As life-threatening weather events grow in frequency, our homes, in turn, are becoming more vulnerable. From floods, hurricanes and severe winter storms to droughts, wildfires and extreme heat, residential communities face a growing number of climate-related threats.

The more REALTORS® know about extreme weather risks, the better equipped they’ll be to help prospective homebuyers navigate the troubled waters of purchasing a home in an era of climate change.

In the West, wildfires pose a serious threat to many residential communities, and as weather becomes hotter and drier due to climate change, unexpected urban neighborhoods are included in risk areas.

This community-minded, collaborative approach to mitigating wildfire damage is what prompted the 30,000-plus member Colorado Association of REALTORS® (CAR) to launch Colorado Project Wildfire (CPW) in 2015. The education program’s task force of members across the state works to raise awareness about wildfire risk and provide residents with access to critical information and resources.

“The risk of wildfire is real, and it’s not going away,” says Elizabeth Peetz, Vice President of Government Affairs for the Colorado Association of REALTORS®. “According to a 2019 report from the Colorado State Forest Service, at least half of our state’s 6 million residents live in a wildfire-prone area.

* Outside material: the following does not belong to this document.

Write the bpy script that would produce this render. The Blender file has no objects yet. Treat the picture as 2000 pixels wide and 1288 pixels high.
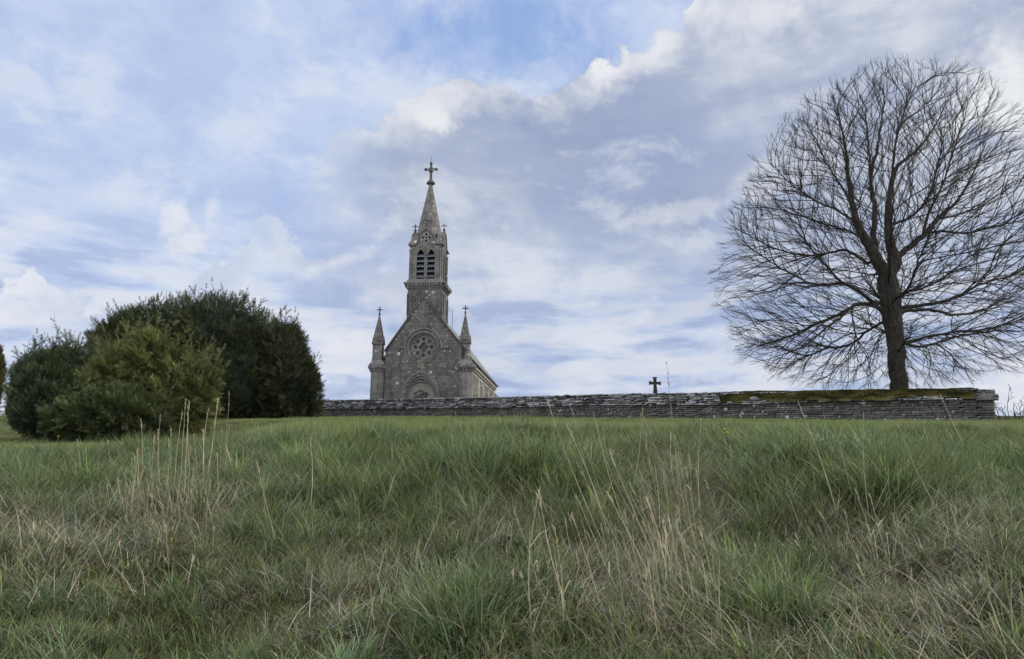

Over the last few years, and certainly with the catastrophic Marshall Fire that destroyed 1,000 homes in Boulder County over the final few days of 2021, we know that number is low and that the risk is far greater than we first believed.”

Peetz stresses that effective community-based solutions must include a public-private coalition of stakeholders delivering shared messaging; subject-matter expertise; funding resources; public outreach; and leveraging of resources, opportunities and programs. And, she stresses, real estate agents, who have direct relationships with homeowners, have every reason to get involved.